The Black Market Prohibition Created Overnight

Prohibition's ink had barely dried before a black market sprang up to meet the demand it couldn't suppress. Organized bootlegging networks materialized almost instantly, and speakeasy culture transformed ordinary city blocks into underground economies.

Here's what emerged overnight:

  1. Bootleggers established sophisticated manufacturing and distribution pipelines within hours of the Volstead Act taking effect
  2. Speakeasies replaced legal saloons, eventually numbering in the tens of thousands nationwide
  3. Organized crime syndicates seized control of supply chains, coordinating production, transport, and sales
  4. Corrupt officials accepted bribes, gutting enforcement before it started

You couldn't suppress millions of Americans willing to drink illegally. Prohibition didn't eliminate alcohol consumption — it simply handed its profits to criminals. Much like the Klondike Gold Rush, where merchant and supplier profits outpaced what individual prospectors ever earned, Prohibition's real financial winners were the businessmen and crime bosses controlling distribution rather than the average person navigating the underground economy.

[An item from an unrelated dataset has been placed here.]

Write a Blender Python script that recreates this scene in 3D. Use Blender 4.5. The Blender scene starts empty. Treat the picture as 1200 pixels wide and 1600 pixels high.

How Prohibition Was Finally Repealed

Thirteen years after the Volstead Act took effect, the Twenty-first Amendment dismantled Prohibition on December 5, 1933 — the only constitutional amendment in American history to repeal another. Political backlash had been building for years as public opinion shifted against federal overreach. Legal challenges mounted as courts struggled to enforce an unpopular law that criminalized millions of ordinary Americans. States' rights advocates argued Washington had no business dictating local alcohol policies.

Before full repeal, Roosevelt signed the Cullen-Harrison Act on March 22, 1933, permitting limited beer and wine production immediately. Congress then moved swiftly, passing the Twenty-first Amendment within a month of his inauguration. What temperance advocates spent decades building, a combination of widespread defiance and economic depression pressure ultimately destroyed.